Monday, Aug. 06, 1928

Stockmarket

With $500,000 surplus cash to put aside until it is needed, a corporation usually does one of two things. It may bury the money, either in gilt-edged securities, yielding from 3 to 4%, or in its bank account, where it draws 2% as a commercial deposit. Or it may ask the bank to lend the money out on call, at interest rates ranging from 5 to 10%. As the bank asks only a small commission for this service and generally assumes all the risk, the conversion of surpluses into call loans has become a popular feature of corporation financing. In the last year, the total of such loans has risen from $906,144,000 to $1,808,645,000. To the corporations, this practice seems both obvious and admirable. But to the paternal superbankers, guarding the money market, it appears highly hazardous, deeply disturbing.
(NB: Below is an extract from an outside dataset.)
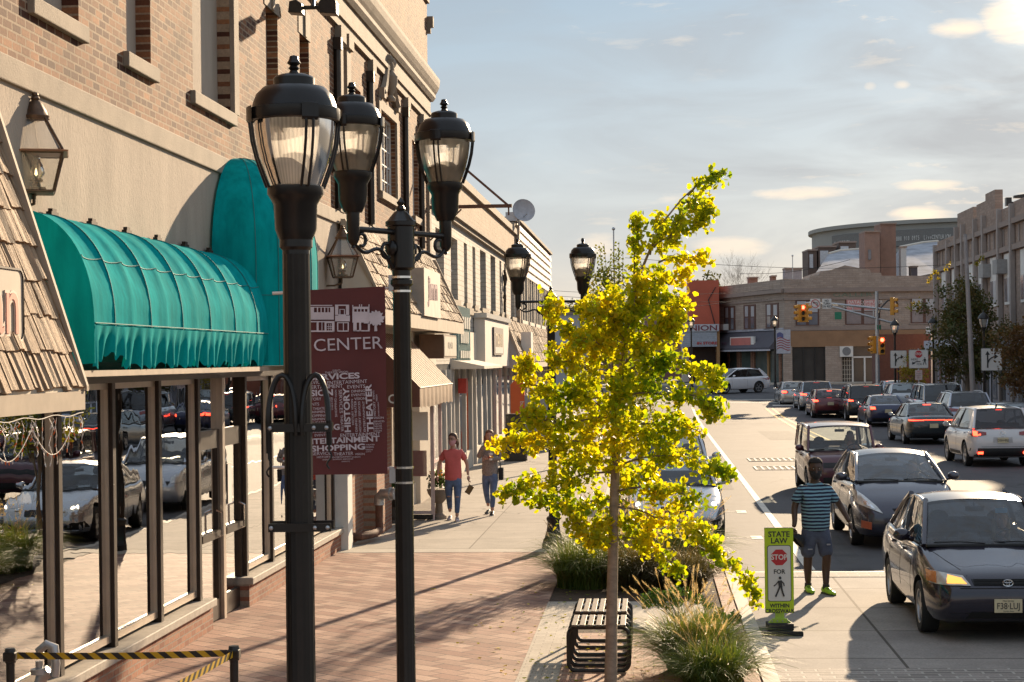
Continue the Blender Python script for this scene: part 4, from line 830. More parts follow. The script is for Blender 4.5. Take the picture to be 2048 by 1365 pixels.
MB().tube([(0, 0, 0), (0, 0, .62), (.02, 0, .7), (.08, 0, .74)], .05, 12).build('pipe', galv, sp_, smooth=True)
MB().tube([(.02, 0, .86), (.0, 0, .9), (.06, 0, .95), (.12, 0, .93), (.13, 0, .8), (.12, 0, .7)], .035, 10).build('elbow', galv, sp_, smooth=True)
MB().lathe([(.07, 0), (.07, .04), (.03, .05), (.03, .1), (0, .1)], 10, Matrix.Translation((0, 0, .72))).build('valve', galv, sp_, smooth=True)
sp2 = thing('standpipe', 'rusty wall standpipe with a steel twin cap, in front of the brick pier', 'standpipe', (-4.72, 31.0, 0))
MB().tube([(-.42, -.9, .14), (-.2, -.9, .14), (-.05, -.5, .14), (0, -.1, .16), (0, 0, .2), (0, 0, .62)], .07, 12).build('pipe', M('rust_red', (.12, .055, .035), .8, 0, .4, 8), sp2, smooth=True)
MB().tube([(0, 0, .6), (0, 0, .72), (.07, -.05, .80), (.18, -.1, .8)], .09, 12).tube([(.16, -.09, .8), (.3, -.14, .8)], .10, 12).tube([(.2, -.105, .8), (.23, -.115, .8)], .12, 12).build('cap', galv, sp2, smooth=True)
# sign beam from the building corner
bm_ = thing('sign_beam', 'rusty empty sign bracket jutting from the far corner of the brick building', 'sign bracket', (-5.2, 42.3, 6.7))
MB().box(-5.2, -3.2, 42.25, 42.35, 6.68, 6.76).build('beam', M('rust_brown', (.14, .07, .045), .8, 0, .3, 5), bm_, world=True)
MB().tube([(-5.19, 42.3, 8.4), (-3.3, 42.3, 6.74)], .03, 6).build('tie_rod', MATS['rust_brown'], bm_, world=True)
MB().tube([(-3.28, 42.3, 6.7), (-3.28, 42.3, 6.5)], .02, 6).build('hanger', MATS['rust_brown'], bm_, world=True)
MB().tube([(-5.19, 42.3, 5.9), (-4.4, 42.3, 6.66)], .02, 6).build('brace', MATS['rust_brown'], bm_, world=True)
# ================================================================ cars
def paint(name, col, metal=.3, rough=.3, coat=.9):
    m_ = M('paint_' + name, col, rough, metal, .06, 1.5, .0, coat=coat); return m_
cglass = Glass('car_glass', (.80, .84, .83), 1.7, 0, 0, .06, (.10, .10, .11)); cdark = Glass('tinted_glass', (.10, .10, .10), 1.75, 0, 0, .4, (.01, .01, .012))
trimk = M('black_trim', (.02, .02, .021), .5, 0, .2, 10); under = M('underbody', (.012, .011, .010), .9)
redl = M('tail_lens', (.25, .012, .010), .15, 0, .15, 9, coat=1); lit = Emit('brake_light', (1.0, .05, .02), 4.5); lensm = M('headlight_lens', (.62, .62, .60), .12, .3, .25, 14, coat=1)
amber = Emit('amber_lamp', (1.0, .42, .08), .75); hlit = Emit('lit_headlamp', (1.0, .85, .6), 5.0); alloy = M('alloy', (.42, .42, .43), .3, .8, .1, 6); seatm = M('seat_cloth', (.17, .15, .13), .9); platem = M('plate', (.66, .56, .36), .5, 0, .1, 6); plink = M('plate_ink', (.07, .06, .05), .6)
def cat(pts, y):
    if y <= pts[0][0]: return pts[0][1]
    for i in range(len(pts) - 1):
        (a, va), (b, vb) = pts[i], pts[i + 1]
        if y <= b:
            t = (y - a) / (b - a); p0 = pts[max(0, i - 1)]; p3 = pts[min(len(pts) - 1, i + 2)]
            m0 = (vb - p0[1]) / (b - p0[0]) * (b - a); m1 = (p3[1] - va) / (p3[0] - a) * (b - a)
            d = vb - va
            if d == 0 or m0 * d < 0: m0 = 0
            if d == 0 or m1 * d < 0: m1 = 0
            m0 = max(-3 * abs(d), min(3 * abs(d), m0)); m1 = max(-3 * abs(d), min(3 * abs(d), m1))
            return (2 * t**3 - 3 * t**2 + 1) * va + (t**3 - 2 * t**2 + t) * m0 + (-2 * t**3 + 3 * t**2) * vb + (t**3 - t**2) * m1
    return pts[-1][1]
def wheel_parts(par, x, y, r, w, sg, spokes=5, rimf=.66, rimmat=None):
    T = Matrix.Translation((x, y, r)) @ Matrix.Rotation(R(90) * sg, 4, 'Y')     # local z points outwards
    ty = MB(T).lathe([(r * rimf, -w / 2), (r * .93, -w / 2), (r, -w * .36), (r, w * .36), (r * .95, w / 2), (r * .80, w / 2 + .004), (r * rimf, w / 2 - .01)], 28).build('wheel', rubber, par, smooth=True)
    rm = MB(T).lathe([(r * rimf, w / 2 - .006), (r * (rimf - .05), w / 2 - .012), (r * (rimf - .07), w / 2 - .05)], 28)
    rm.lathe([(0, w / 2 - .02), (r * .13, w / 2 - .022), (r * .15, w / 2 - .05)], 12)
    for i in range(spokes):
        a = 2 * math.pi * i / spokes; ca, sa = math.cos(a), math.sin(a)
        p = []
        for (rr_, wd) in ((r * .10, r * .075), (r * (rimf - .04), r * .11)):
            for s_ in (-1, 1): p.append((rr_ * ca - s_ * wd * sa, rr_ * sa + s_ * wd * ca))
        q_ = [p[0], p[1], p[3], p[2]]; rm.prism(q_, w / 2 - .05, w / 2 - .02, 'z', T)
    rm.build('rim', rimmat or alloy, ty, smooth=True)
    MB(T).lathe([(0, w / 2 - .09), (r * rimf, w / 2 - .09)], 20).build('brake_disc', under, ty)
def conform(bvh, c4, dirv, off=.006, n=(8, 5), thick=.004, axis='front', Lh=0, mb=None):
    """raised patch following the body: c4 four corners (a,z) seen from the front/rear ('x,z') or side ('y,z')"""
    mb = mb or MB(); rows = []; rb = []
    for j in range(n[1] + 1):
        v = j / n[1]; row = []; r2_ = []
        for i in range(n[0] + 1):
            u = i / n[0]; p = [(1 - v) * ((1 - u) * c4[0][k] + u * c4[1][k]) + v * ((1 - u) * c4[3][k] + u * c4[2][k]) for k in (0, 1)]
            o_ = Vector((p[0], -9 * dirv.y, p[1])) if axis == 'front' else Vector((-9 * dirv.x, p[0], p[1]))
            h = bvh.ray_cast(o_, dirv)
            if h[0] is None: h = bvh.find_nearest(Vector((p[0], -Lh * dirv.y, p[1])) if axis == 'front' else Vector((-.8 * dirv.x, p[0], p[1])))
            nn = h[1] if h[1].dot(dirv) < 0 else -h[1]
            row.append(h[0] + nn * off - dirv * off * .5); r2_.append(h[0] - nn * .002)
        rows.append(row); rb.append(r2_)
    mb.grid(rows)
    ring = lambda G: [G[0][i] for i in range(n[0] + 1)] + [G[j][-1] for j in range(1, n[1] + 1)] + [G[-1][i] for i in range(n[0] - 1, -1, -1)] + [G[j][0] for j in range(n[1] - 1, 0, -1)]
    mb.grid([ring(rows), ring(rb)], cu=True); return mb
def patch(a, b, c, d, n=(10, 6), bulge=Vector((0, 0, 0)), mb=None):
    """a b lower edge, d c upper edge"""
    a, b, c, d = map(Vector, (a, b, c, d)); rows = []
    for j in range(n[1] + 1):
        v = j / n[1]; rows.append([(a.lerp(b, i / n[0])).lerp(d.lerp(c, i / n[0]), v) + bulge * (1 - (2 * i / n[0] - 1) ** 2) * (1 - .25 * (2 * v - 1) ** 2) for i in range(n[0] + 1)])
    return (mb or MB()).grid(rows), rows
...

Last week, the issue became acute, the crucial phase of the war of the bankers and the speculators. Clear were the battle-lines. Corporations contended simply that 5 1/2% or 6% is better than 2%. Bankers argued: 1) that the money market will never be stable, settled, with such a staggering amount of money on call, likely to be withdrawn at any moment when the corporations may need it; and 2) that too much money is diverted to speculation, too little to the economic needs of the U. S. Councils of war followed. Bankers considered increasing the charge made for placing the loans, fixing a minimum amount to be lent. Corporations countered by throwing an additional $36,913,000 on the call loan heap. Cried Charles Edwin Mitchell, president of the National City Bank: "It is a dangerous and unhealthy trend." Said able Vice President Francis Hinckley Sisson of the Guaranty Trust Co: "This is one of the by-products of prosperity with which we have not learned to dal." Warned the wise Cleveland Trust Co.: "Clearly a reform is needed in New York banking practice." Screamed the financial writers, sensationally: "Boot leg Loans! Outlaw Banking!" Depressed, discouraged, the bond market fell to 98.29, the year's new low. But the stockmarket, still optimistic, held its own, advanced a little.